Peace Talk — Autumn 2005

The Quarterly Newsletter of Peace Action Maine
Shadow Project Commemorates Hiroshima and Nagasaki
by Sally Breen

Sixty years ago, nuclear weaponw were dropped on Hiroshima and Nagasaki, Japan. From that day on, the world has lived under a nuclear shadow. Today the danger of another nuclear holocaust is greater than ever. More nations are pursuing nuclear weapons, and tons of nuclear bomb-making material remains unsecured and vulnerable to theft by those who would not be deterred from using a nuclear weapon.

Christine DeTroy

Photo: Jacqui Deveneau

Over 200,000 people were killed by those two bombs. Since then, nuclear weapons have posed the single greatest threat to the survival of our species. Each year Peace Action Maine joins other peace groups around the state in commemoration of this tragedy.

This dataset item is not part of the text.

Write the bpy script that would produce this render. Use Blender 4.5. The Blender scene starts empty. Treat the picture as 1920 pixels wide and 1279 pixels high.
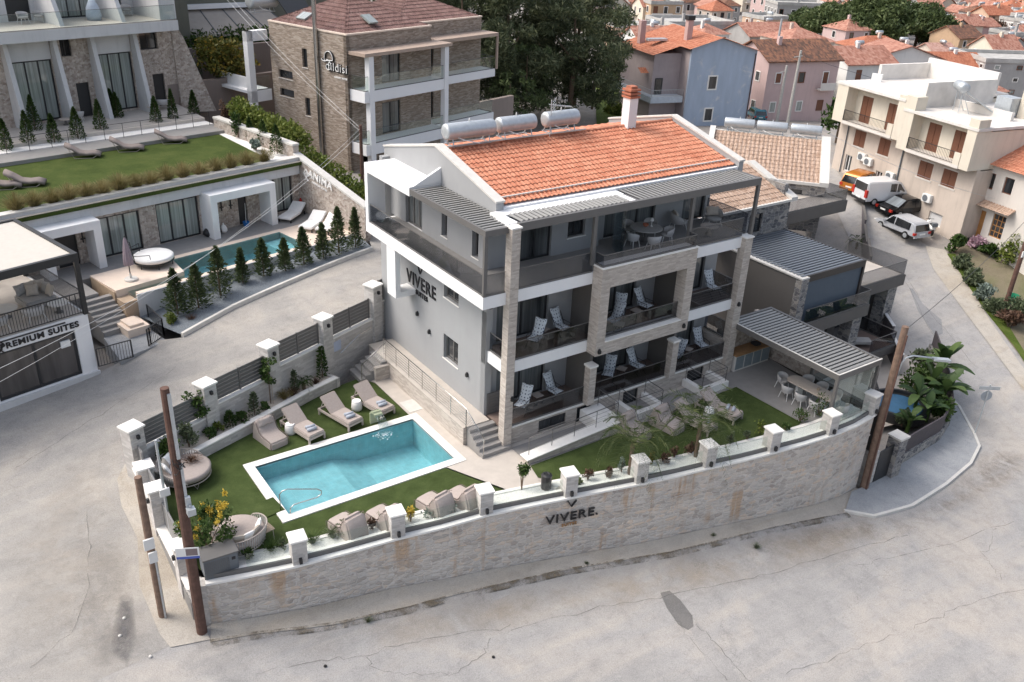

At the Brunswick Peace Fair on August 6th, several groups joined to create paper patterns of shadows that represent those who were incinerated in Hiroshima—nothing was left but their shadows imprinted on building walls. These paper patterns were then outlined on sheer white cloth and hung around the bandstand on the mall in Brunswick.

On Friday, August 5th the Bangor peace community carried out a full day of activities in front of the Bangor Library. Pianist Masanobu Ikemiya, whose family survived the bombing, played the piano in the park in front of the library and spoke. Mayor Frank Farrington, who is a WWII veteran, read the Mayors for Peace Proclamation, and churches rang their bells. There was paper crane folding, and a die-in that included the Shadow Project.

On Monday, August 8th in Portland, groups dispersed to central locations around the city and drew shadow outlines on city parks, streets and sidewalks while handing out literature explaining the project.

On Tuesday, August 9th, surrounded by the hanging cloth shadows and shadow outlines on the paving stones, Jim Cloutier, former Portland mayor, read the Mayors for Peace proclamation signed by Mayor Jill Duson. Dr. Paul Liebow, a Bangor emergency room physician, whose father was a U.S. doctor assigned to go into Hiroshima after the bombing, was the honored speaker. He was then awarded the Mayors for Peace Proclamation.

On the same day in Augusta, peace activists gathered between the State House and the State Office Building.Tom Sturtevant of Veterans for Peace had a poster display with pictures and quotes of various civilian and military leaders who questioned the necessity of dropping the bomb. In addition they drew lime shadows on the parking lot and paper shadows on a grassy knoll.

May use of nuclear weapons never be a choice again.